All German manufacturers were forced to supply the Third Reich. The BMW-sponsored London Olympics 2012 were held on a site devastated by Luftwaffe planes powered by its engines. But the relationship between Professor Dr Ferdinand Porsche and Hitler, a motor-racing enthusiast, was altogether wider and deeper: the engineer put his design expertise exclusively in the Führer’s service, though only after rejecting an offer from Stalin to become the Soviet Union’s ‘car czar’.

Porsche, technically what we would nowadays call a Czech, was an outstanding representative of the Austro-German engineering tradition. While Britain’s great designer-engineers have been idiosyncratic outsiders, Porsche was at the centre of a vast and disciplined caliphate of industrial alliances. He worked variously for Daimler, Steyr and Mercedes-Benz. His technical genius was considerable: his first car, designed for Lohner, had electric motors integrated into the wheels, a solution that would be remarkable today. But this was 1906.


His first meeting with Hitler was in 1926, when young Adolf introduced himself at the German Grand Prix, a race won by a Porsche-designed Mercedes-Benz. The formal meeting came seven years later. Hitler, to put it no higher, enjoyed technocratic symbolism and saw in Dr Porsche a rich source of it. Porsche became a member of the Nazi party in 1937, but this seems more professional opportunism than political conviction. Still, he returned Hitler’s compliment by designing the astonishing Auto-Union Grand Prix cars. At the same time, to motorise the Volk, he created the Kraft-durch-Freude-Wagen, or ‘Strength-Through-Joy Car’. We now know this as the Volkswagen.

The Volkswagen begat the Wehrmacht’s jeep-like Kubelwagen (Bucket Car) and the amphibious Schwimmwagen (Swimming Car). The Porsche bureau also designed the Panzer tanks. Ludvigsen has marvellous photographs of Hitler’s other educated chum, Albert Speer, test-driving a Panzer while a homburg-hatted Dr Porsche grimly hangs on. At the same time, the Volkswagen factory manufactured a flying bomb which Goebbels branded
Vergeltungswaffe-Ein (‘Revenge Weapon One’). Londoners called the V-1
the Doodlebug.

If Ludvigsen’s fine book has a failing it is that too little is made of the personal relationship between Hitler and Porsche, although not very much is actually known. Like Speer, a sophisticated architect, Porsche claimed a sort of moral neutrality for his engineering profession: he was just doing his job. He was 14 years Hitler’s senior, and the Führer treated him with rare deference, bordering on idolatry. Porsche’s own son, Ferry, the man responsible for the modern sports cars, said: ‘My father was Hitler’s father.’ No one has yet claimed this frank admission for the brand.

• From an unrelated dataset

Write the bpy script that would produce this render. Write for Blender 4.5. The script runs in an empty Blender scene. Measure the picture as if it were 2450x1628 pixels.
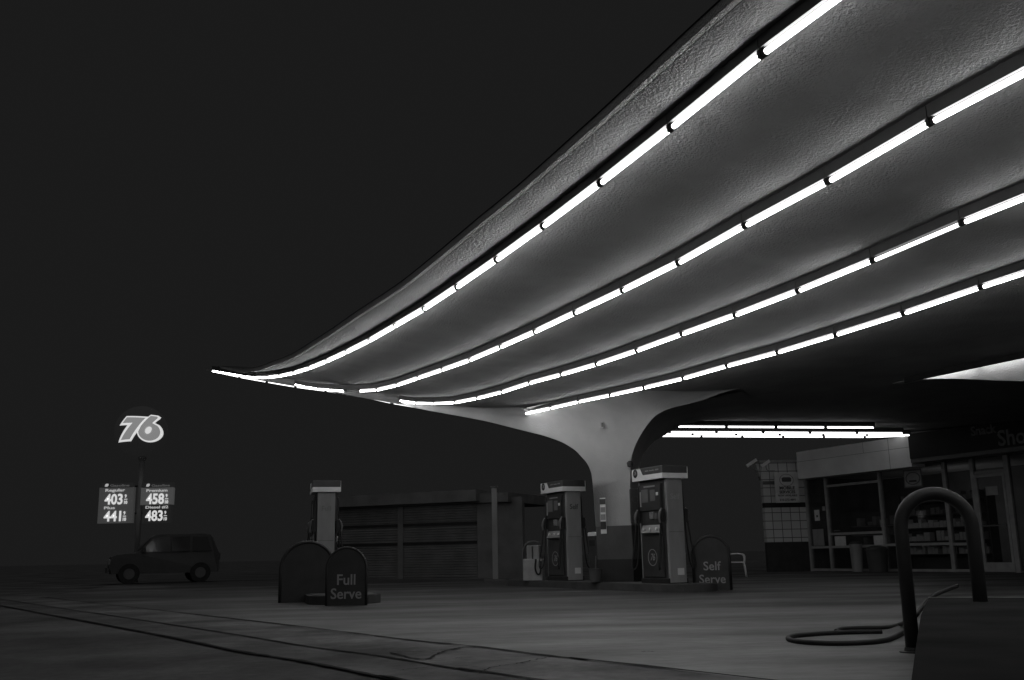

At the end of the second world war, Porsche was briefly imprisoned by the Allies but released in time to supervise his son’s 1948 launch of the 356 sports car outside a mountain hut in Gmünd, Carinthia. This was the first car to bear the family name, and (since the company has never much troubled to make public Porsche’s military involvements, which ended only in 1981) the basis of the manufacturer’s current popular reputation. Judging by the old
photographs, Dr Porsche looks a bit wistful. Perhaps a delicate and pretty sportscar seemed frivolous after so many thundering tanks and whistling flying bombs.

Porsche’s success is sensational. It now makes more money than its Volkswagen parent. My office is near the showrooms in Berkeley Square. I am always lost in admiration at the sight of these fine cars. There’s an aesthetic clarity and purposefulness that is deeply attractive. They are perhaps not beautiful, but they are visually fascinating and demand intellectual respect. Just like weapons.